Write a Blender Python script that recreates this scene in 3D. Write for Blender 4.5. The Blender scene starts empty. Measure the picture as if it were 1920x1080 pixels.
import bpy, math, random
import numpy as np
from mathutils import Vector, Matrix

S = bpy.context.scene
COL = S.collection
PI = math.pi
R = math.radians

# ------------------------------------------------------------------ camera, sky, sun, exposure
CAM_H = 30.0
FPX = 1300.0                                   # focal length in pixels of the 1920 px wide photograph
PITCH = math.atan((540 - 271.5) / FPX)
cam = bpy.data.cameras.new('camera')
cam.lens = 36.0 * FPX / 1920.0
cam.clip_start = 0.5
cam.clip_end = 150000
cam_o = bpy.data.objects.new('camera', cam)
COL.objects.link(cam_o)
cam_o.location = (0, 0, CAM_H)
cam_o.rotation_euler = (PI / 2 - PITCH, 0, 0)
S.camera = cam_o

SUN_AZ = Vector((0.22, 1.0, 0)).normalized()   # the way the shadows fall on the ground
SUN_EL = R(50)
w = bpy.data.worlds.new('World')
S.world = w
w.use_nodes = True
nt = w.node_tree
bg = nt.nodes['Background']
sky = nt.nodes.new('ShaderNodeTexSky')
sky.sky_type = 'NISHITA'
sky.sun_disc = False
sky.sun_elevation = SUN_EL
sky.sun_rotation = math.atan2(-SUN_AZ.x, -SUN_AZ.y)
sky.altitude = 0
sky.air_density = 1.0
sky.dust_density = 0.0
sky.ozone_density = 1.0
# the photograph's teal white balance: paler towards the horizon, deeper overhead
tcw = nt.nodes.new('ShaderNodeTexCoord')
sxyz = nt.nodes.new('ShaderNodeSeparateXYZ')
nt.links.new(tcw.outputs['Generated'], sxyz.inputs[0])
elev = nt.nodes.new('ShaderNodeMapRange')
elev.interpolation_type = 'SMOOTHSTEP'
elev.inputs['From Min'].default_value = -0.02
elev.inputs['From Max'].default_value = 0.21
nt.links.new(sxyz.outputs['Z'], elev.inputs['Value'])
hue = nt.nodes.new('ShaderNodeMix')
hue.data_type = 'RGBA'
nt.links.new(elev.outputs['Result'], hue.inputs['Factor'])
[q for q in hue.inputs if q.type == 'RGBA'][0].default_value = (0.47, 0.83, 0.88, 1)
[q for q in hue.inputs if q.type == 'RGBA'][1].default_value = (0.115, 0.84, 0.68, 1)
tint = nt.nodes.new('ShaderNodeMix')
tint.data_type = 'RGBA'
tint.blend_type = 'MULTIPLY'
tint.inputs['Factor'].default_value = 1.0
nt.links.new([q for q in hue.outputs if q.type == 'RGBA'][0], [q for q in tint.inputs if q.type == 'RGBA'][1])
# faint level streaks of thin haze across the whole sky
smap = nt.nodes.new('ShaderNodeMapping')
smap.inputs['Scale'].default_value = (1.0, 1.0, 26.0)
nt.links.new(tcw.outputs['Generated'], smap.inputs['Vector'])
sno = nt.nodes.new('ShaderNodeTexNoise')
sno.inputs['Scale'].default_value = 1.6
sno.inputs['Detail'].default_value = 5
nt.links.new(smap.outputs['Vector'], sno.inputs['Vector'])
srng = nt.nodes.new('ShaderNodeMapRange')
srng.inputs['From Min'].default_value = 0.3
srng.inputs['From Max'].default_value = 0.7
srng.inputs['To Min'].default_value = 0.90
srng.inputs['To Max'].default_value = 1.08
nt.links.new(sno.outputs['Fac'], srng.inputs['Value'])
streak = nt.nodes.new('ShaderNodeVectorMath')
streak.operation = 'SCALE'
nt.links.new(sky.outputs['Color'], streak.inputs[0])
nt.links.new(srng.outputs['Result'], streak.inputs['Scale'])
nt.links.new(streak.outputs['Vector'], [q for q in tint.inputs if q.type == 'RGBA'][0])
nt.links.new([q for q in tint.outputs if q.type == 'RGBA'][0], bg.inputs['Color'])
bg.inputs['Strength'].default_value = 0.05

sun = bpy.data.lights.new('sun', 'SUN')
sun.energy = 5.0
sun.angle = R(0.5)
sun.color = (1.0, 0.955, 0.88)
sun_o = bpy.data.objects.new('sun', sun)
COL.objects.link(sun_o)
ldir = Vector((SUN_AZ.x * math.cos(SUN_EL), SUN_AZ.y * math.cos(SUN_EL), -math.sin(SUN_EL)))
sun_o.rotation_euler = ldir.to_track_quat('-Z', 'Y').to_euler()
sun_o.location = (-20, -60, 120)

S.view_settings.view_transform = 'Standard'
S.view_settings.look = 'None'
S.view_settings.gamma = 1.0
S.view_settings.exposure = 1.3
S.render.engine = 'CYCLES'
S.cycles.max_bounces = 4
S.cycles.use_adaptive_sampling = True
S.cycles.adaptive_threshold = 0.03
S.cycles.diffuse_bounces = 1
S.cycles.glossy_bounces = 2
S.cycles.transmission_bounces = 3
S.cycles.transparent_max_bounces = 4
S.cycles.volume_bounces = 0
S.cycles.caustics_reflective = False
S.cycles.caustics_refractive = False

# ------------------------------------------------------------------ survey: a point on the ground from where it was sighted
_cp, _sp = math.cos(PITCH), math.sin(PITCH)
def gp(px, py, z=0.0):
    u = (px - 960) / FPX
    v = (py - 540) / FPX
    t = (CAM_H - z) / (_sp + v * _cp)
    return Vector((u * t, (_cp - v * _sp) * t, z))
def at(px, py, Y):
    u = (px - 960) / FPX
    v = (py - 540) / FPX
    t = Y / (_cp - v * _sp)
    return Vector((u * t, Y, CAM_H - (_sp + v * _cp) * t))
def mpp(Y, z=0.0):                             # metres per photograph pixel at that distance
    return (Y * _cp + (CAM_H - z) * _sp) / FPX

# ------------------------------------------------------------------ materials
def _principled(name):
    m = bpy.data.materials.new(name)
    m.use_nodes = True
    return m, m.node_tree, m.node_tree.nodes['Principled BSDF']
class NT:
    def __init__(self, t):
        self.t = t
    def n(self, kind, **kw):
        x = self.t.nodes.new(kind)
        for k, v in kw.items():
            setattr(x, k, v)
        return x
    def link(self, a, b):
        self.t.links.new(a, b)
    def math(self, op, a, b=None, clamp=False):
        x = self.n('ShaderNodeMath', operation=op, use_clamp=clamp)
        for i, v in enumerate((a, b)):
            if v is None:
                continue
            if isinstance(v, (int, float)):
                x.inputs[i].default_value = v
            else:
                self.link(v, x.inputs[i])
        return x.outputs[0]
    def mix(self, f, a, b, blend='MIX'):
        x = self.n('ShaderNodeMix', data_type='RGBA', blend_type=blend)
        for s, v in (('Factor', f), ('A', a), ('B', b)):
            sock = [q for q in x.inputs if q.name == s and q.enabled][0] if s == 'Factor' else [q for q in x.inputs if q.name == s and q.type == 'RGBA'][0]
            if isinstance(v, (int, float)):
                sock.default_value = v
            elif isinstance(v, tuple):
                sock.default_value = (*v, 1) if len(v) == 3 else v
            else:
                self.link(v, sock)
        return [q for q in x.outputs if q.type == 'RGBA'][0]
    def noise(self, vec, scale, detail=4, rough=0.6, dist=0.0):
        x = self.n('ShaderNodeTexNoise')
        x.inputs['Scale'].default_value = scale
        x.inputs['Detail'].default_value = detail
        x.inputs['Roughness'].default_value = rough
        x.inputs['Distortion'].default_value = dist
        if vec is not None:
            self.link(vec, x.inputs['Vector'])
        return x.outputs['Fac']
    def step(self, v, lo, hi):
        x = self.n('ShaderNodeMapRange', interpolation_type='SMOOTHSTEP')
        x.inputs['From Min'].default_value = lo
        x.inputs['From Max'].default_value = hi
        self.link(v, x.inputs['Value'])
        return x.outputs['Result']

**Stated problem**
Quote the data above verbatim from its first line to the line that includes "R = math.radians", with both boundary lines retained.

**Response to this exercise**
Write a Blender Python script that recreates this scene in 3D. Write for Blender 4.5. The Blender scene starts empty. Measure the picture as if it were 1920x1080 pixels.
import bpy, math, random
import numpy as np
from mathutils import Vector, Matrix

S = bpy.context.scene
COL = S.collection
PI = math.pi
R = math.radians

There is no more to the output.